C’est justement sur ce point que les critiques sont les plus vives. Le Conseil constitutionnel a déjà statué en 2003 qu’un séjour irrégulier ne pouvait, à lui seul, empêcher un mariage. Pour les parlementaires de gauche, cette proposition constitue une grave entorse à un droit fondamental.

« Une nouvelle dérive de la droite et de l’extrême droite », s’est insurgée Céline Thiébault-Martinez, députée socialiste. Aurélien Taché (LFI) dénonce, lui, un texte qui « franchit un cap dans l’ignominie », transformant les mairies en « postes-frontières ». Il rappelle qu’en 2022, seules 406 suspicions de mariage frauduleux ont été recensées sur plus de 250 000 mariages.

Une mesure « de bon sens » pour ses promoteurs

À l’origine du texte, le sénateur centriste Stéphane Demilly affirme vouloir clarifier le droit. « Cette mesure est simple, claire et nécessaire. Elle est déjà en vigueur dans des pays comme le Danemark ou la Suisse », argumente-t-il.

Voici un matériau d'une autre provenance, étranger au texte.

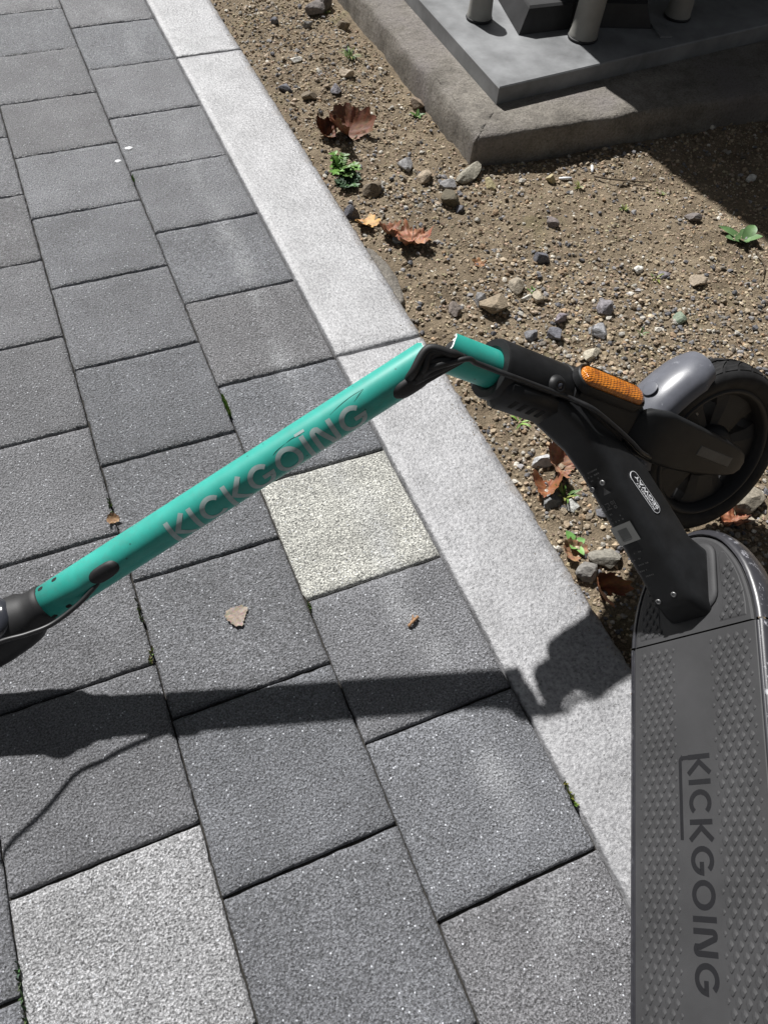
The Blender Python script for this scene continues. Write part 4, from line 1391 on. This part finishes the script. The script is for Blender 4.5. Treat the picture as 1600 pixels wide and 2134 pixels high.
wl, W_ = word('KICKGOING', 0.17)
TL, TH = 219.0, 26.5
kx = TL / W_
for ch, x0, st_ in wl:
    def pl(u, v, x0=x0): return L(-9.5 + v * TH, -135 - (x0 + u) * kx, 0.42)
    part('letter_' + ch.lower(), letter_mesh(st_, 0.185, pl), M['print_deck'], grip_mat, smooth=False)
br = [[(0.09, 0.0), (0.09, -0.27)] + arc(0.21, -0.27, 0.12, 0.10, 180, 270, 5) + [(2.95, -0.37)]]
def pl(u, v): return L(-9.5 + v * TH, -135 - u * kx, 0.42)
part('logo_bar', letter_mesh(br, 0.15, pl), M['print_deck'], grip_mat, smooth=False)

# --- neck: flange, shaft
def rrect(c, ex, ey, hx, hy, r_, n=5):
    out = []
    for sx_, sy_, a0 in ((1, 1, 0), (-1, 1, 90), (-1, -1, 180), (1, -1, 270)):
        for k in range(n + 1):
            a_ = math.radians(a0 + 90 * k / n)
            out.append(c + ex * (sx_ * (hx - r_) + r_ * math.cos(a_)) * SK + ey * (sy_ * (hy - r_) + r_ * math.sin(a_)) * SK)
    return out


fl = []
for g, z in ((3.5, 0.9), (3.0, 3.4), (0.5, 5.2), (-3, 5.6), (-7, 5.4)):
    fl.append(rrect(L(0, 66, z), SX, SY, 35 + g, 40 + g, 20))
part('neck_flange', loft(fl), M['mat'])

st_n = [((16, -3), (100, -3), 30), ((19, 8), (103, 8), 29), ((26, 30), (111, 29), 25.5), ((44, 50), (128, 44), 24), ((72, 82), (152, 72), 23.5), ((112, 124), (174, 98), 23.5), ((145, 160), (186, 130), 24), ((166, 190), (194, 160), 24.5), ((174, 215), (200, 188), 25), ((184, 250), (212, 214), 24)]
rings = []
dense = []
for i in range(len(st_n) - 1):
    for k in range(4):
        t = k / 4
        a0_, b0_, w0_ = st_n[i]; a1_, b1_, w1_ = st_n[i + 1]
        dense.append((np.array(a0_) * (1 - t) + np.array(a1_) * t, np.array(b0_) * (1 - t) + np.array(b1_) * t, w0_ * (1 - t) + w1_ * t))
dense.append((np.array(st_n[-1][0]), np.array(st_n[-1][1]), st_n[-1][2]))
for B_, F_, w_ in dense:
    c = (B_ + F_) / 2; d = F_ - B_; hl = np.linalg.norm(d) / 2
    ey = nz(SY * d[0] + SZ * d[1])
    rings.append(rrect(L(0, c[0], c[1]), SX, ey, w_, hl, min(11, hl * 0.8), 6))
neck = part('neck', loft(rings), M['frame'])

NB = lambda t: (26 + (166 - 26) * t, 30 + (190 - 30) * t)      # rear (upper) face of the neck, bottom to top
nd = nz(np.array([166 - 26, 190 - 30]))
nn_ = np.array([-nd[1], nd[0]])


def NF(x, d, up=0.5):
    """point on the rear face of the neck: x across, d mm up the neck from its foot"""
    y, z = 26 + nd[0] * d + nn_[0] * up, 30 + nd[1] * d + nn_[1] * up
    return L(x, y, z)


def screw(c, n_, r_, parent, mat='screw'):
    V, F = lathe(c, n_, [(r_, -0.0004), (r_, 0.0007), (r_ * 0.75, 0.0011), (r_ * 0.5, 0.0011), (r_ * 0.45, 0.0002)], 18)
    return part('screw', (V, F), M[mat], parent)


nrmN = Lv(0, nn_[0], nn_[1])
for x, d in ((-13, 158), (4, 160), (-15, 8), (8, 11)):
    screw(NF(x, d, 0.2), nrmN, 0.0032, neck)
# plain sticker on the rear face and the faint printing round it
def quad(pts_, mat, name, parent): return part(name, (pts_, [(0, 1, 2, 3)]), mat, parent, smooth=False)


quad([NF(-20, 84), NF(9, 84), NF(9, 108), NF(-20, 108)], M['sticker'], 'sticker', neck)
quad([NF(-12.5, 89.5, 0.7), NF(0.5, 89.5, 0.7), NF(0.5, 102.5, 0.7), NF(-12.5, 102.5, 0.7)], M['sticker_dark'], 'sticker_print', neck)
rr = random.Random(5)


def small_lines(d0, d1, x0, x1, rows, name, fill=0.65):
    V, F = [], []
    for k in range(rows):
        d = d0 + (d1 - d0) * k / max(1, rows - 1)
        x = x0
        while x < x1 - 2:
            w_ = rr.uniform(0.8, 2.2)
            if rr.random() < fill:
                b0_ = len(V)
                V += [NF(x, d), NF(x + w_, d), NF(x + w_, d + 1.7), NF(x, d + 1.7)]
                F.append((b0_, b0_ + 1, b0_ + 2, b0_ + 3))
            x += w_ + 0.7
    part(name, (V, F), M['faint_print'], neck, smooth=False)


small_lines(40, 70, -19, 2, 5, 'fine_print')
small_lines(112, 122, -17, 5, 3, 'fine_print', 0.45)
small_lines(166, 176, -17, 8, 3, 'fine_print')
# Korean operator name, drawn as strokes
KO = [[[(0.05, 0.95), (0.55, 0.95), (0.50, 0.62)], [(0.05, 0.78), (0.52, 0.78)], [(0.72, 1.0), (0.72, 0.45)], [(0.1, 0.38), (0.75, 0.38), (0.72, 0.05)], [(0.1, 0.20), (0.74, 0.20)]],
      [[(1.05, 0.9), (1.65, 0.9), (1.62, 0.5)], [(1.33, 0.55), (1.33, 0.2)], [(1.0, 0.2), (1.75, 0.2)]],
      [arc(2.2, 0.78, 0.17, 0.17, 0, 360, 12), [(2.6, 1.0), (2.6, 0.48)], arc(2.38, 0.2, 0.2, 0.16, 0, 360, 12)]]
KK = [[(0.02, 0.02)]]
for g in KO:
    V, F = letter_mesh(g, 0.085, lambda u, v: NF(-18 + u * 8.6, 127 + v * 10, 0.5), 0.3, 1)
    part('hangul_letter', (V, F), M['faint_print'], neck, smooth=False)
tri = [NF(-3, 146), NF(7, 146), NF(2, 154)]
part('warning_triangle', (tri, [(0, 1, 2)]), M['faint_print'], neck, smooth=False)

# badge on the right face of the neck
b0c, b1c = np.array([148.5, 127.0]), np.array([115.5, 80.5])      # top end, bottom end (y, z)
bd = nz(b0c - b1c); bl = np.linalg.norm(b0c - b1c)
bup = np.array([-bd[1], bd[0]])      # towards the rear of the neck


def BP(u, v, o): # u mm along the text from bottom, v mm up of the letters
    p = b1c + bd * u + bup * v
    return L(24.2 + o, p[0], p[1])


def capsule(l_, r_, o, n=10):
    pts_ = []
    for a_ in np.linspace(-90, 90, n): pts_.append((l_ - r_ + r_ * math.cos(math.radians(a_)), r_ * math.sin(math.radians(a_))))
    for a_ in np.linspace(90, 270, n): pts_.append((r_ + r_ * math.cos(math.radians(a_)), r_ * math.sin(math.radians(a_))))
    return [BP(u, v, o) for u, v in pts_]


badge = part('badge', loft([capsule(bl, 7.2, -0.2), capsule(bl, 7.2, 0.30)], cap0=False), M['badge_white'], neck, smooth=False)


def capsule_in(o):
    pts_ = []
    r_ = 6.5
    for a_ in np.linspace(-90, 90, 10): pts_.append((bl - 7.2 + r_ * math.cos(math.radians(a_)), r_ * math.sin(math.radians(a_))))
    for a_ in np.linspace(90, 270, 10): pts_.append((7.2 + r_ * math.cos(math.radians(a_)), r_ * math.sin(math.radians(a_))))
    return [BP(u, v, o) for u, v in pts_]


part('badge_field', (capsule_in(0.42), [tuple(range(20))]), M['badge_black'], badge, smooth=False)


def text_mesh(txt, size, ext=0.0):
    c = bpy.data.curves.new('t', 'FONT')
    c.body = txt; c.size = size; c.offset = 0.022 * size
    o = bpy.data.objects.new('t', c)
    COL.objects.link(o)
    dg = bpy.context.evaluated_depsgraph_get()
    me = bpy.data.meshes.new_from_object(o.evaluated_get(dg))
    V = np.array([v.co[:] for v in me.vertices]); F = [tuple(p.vertices) for p in me.polygons]
    bpy.data.objects.remove(o); bpy.data.curves.remove(c)
    return V, F


for txt, sz_, v0, u0, u1 in (('SEGWAY', 7.6, -4.6, 4.0, bl - 6.5), ('POWERED BY', 4.2, 2.1, 6.5, bl - 13.0)):
    V, F = text_mesh(txt, sz_)
    kx2 = (u1 - u0) / (V[:, 0].max() - V[:, 0].min())
    ky2 = (5.3 if txt[0] == 'S' else 2.9) / (V[:, 1].max())
    x_0 = V[:, 0].min()
    V = [BP(u0 + (p[0] - x_0) * kx2, v0 + p[1] * ky2, 0.55) for p in V]
    part('badge_text', (V, F), M['badge_white'], badge, smooth=False)

# --- head tube / collar
HR = 34.0
head = part('head_collar', lathe(S(0, 0, 0), AS, [(HR - 5, 0.283 * SK * 1000), (HR + 1, 0.285 * SK * 1000), (HR + 1, 0.290 * SK * 1000), (HR, 0.2915 * SK * 1000), (HR, 0.384 * SK * 1000), (HR - 1.2, 0.3875 * SK * 1000), (HR - 9.0, 0.3875 * SK * 1000), (22.0 , 0.384 * SK * 1000), (22.0, 0.37 * SK * 1000)], 64) if False else
            lathe(S(0, 0, 0), AS, [(r_ * SK, s_ * SK) for r_, s_ in [(HR - 5, 283), (HR + 1, 284), (HR + 1, 290), (HR - 0.3, 291.5), (HR, 293), (HR, 384.5), (HR - 1.4, 387.5), (HR - 9, 387.8), (22.2, 386), (22.0, 370)]], 64), M['frame'])
autosm(head, 30)
# clamp block under the collar (towards the neck) with moulded slots
AB = nz(-SY - AS * (-SY @ AS))
AB2 = np.cross(AS, AB)
V, F = boxpts(S(0, 0, 340) + AB * 24 * SK, AB, AB2, AS, 14.5 * SK, 23 * SK, 42 * SK, 8 * SK)
block = part('clamp_block', (V, F), M['frame'])
autosm(block, 50)
for k in range(4):
    V, F = boxpts(S(0, 0, 320 + k * 13) + AB * 38.2 * SK + AB2 * 2 * SK, AB2, AS, AB, 7 * SK, 3.0 * SK, 0.6 * SK)
    part('slot', (V, F), M['gap'], block, smooth=False)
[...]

Il insiste sur l’urgence de donner une réponse aux élus confrontés à ces situations sensibles.

Le président Emmanuel Macron lui-même avait évoqué un « débat de bon sens », et plusieurs ministres, dont Bruno Retailleau à l’Intérieur et Gérald Darmanin à la Justice, ont soutenu la démarche.

Vers une adoption le 26 juin ?

Le texte a été adopté en décembre 2023 par le Sénat. Il sera examiné le 26 juin à l’Assemblée nationale, dans le cadre d’une journée réservée au groupe « Union des droites pour la République », présidé par Éric Ciotti. Une majorité pourrait donc se dessiner autour de la mesure.

Mais pour une partie de l’opinion et de la classe politique, cette loi symbolise un tournant. « C’est l’amour qu’on suspecte », déplore Aurélien Taché. Pour Léa Balage El Mariky (écologiste), il s’agit d’une « offensive contre une France diverse et républicaine ». Et Elsa Faucillon (GDR) de rappeler que le séjour irrégulier n’est ni un crime, ni un délit.